The Wannsee Institut was founded as a private foundation in Wannsee, southwest of Berlin, and was incorporated by Reinhard Heydrich into the Sicherheitsdienst (Security Service) in 1936. It operated camouflaged as the Institute for Research of Antiquity, lodged in the expropriated mansion of the wealthy German-Jewish family of Oppenheim. Research staff were recruited from the University of Berlin, preferably with Baltic background. The institute was first headed by the Georgian émigré scholar Michael Achmeteli, who was succeeded by the Austrian professor Hans Koch. In 1942, during the increased Allied bombing raids, the Wannsee Institut was evacuated to Schloss Plankenwart near Graz, Austria.
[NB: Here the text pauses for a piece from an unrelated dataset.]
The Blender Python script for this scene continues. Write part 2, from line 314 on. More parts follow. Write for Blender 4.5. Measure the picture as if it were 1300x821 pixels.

During this period, the Wannsee Institut was closely associated with the group preparing Operation Zeppelin, aimed at recruiting Soviet POWs for espionage and sabotage behind the Russian lines. After the war, the surviving material of the Wannsee Institut's valuable holdings was transferred to the Gehlen Organization, an intelligence agency in the United States-occupied zone of Germany.[1]


  1. ^ Adams, Jefferson (2009), Historical dictionary of German intelligence, pp. 480-481. Scarecrow Press, ISBN 0-8108-5543-7.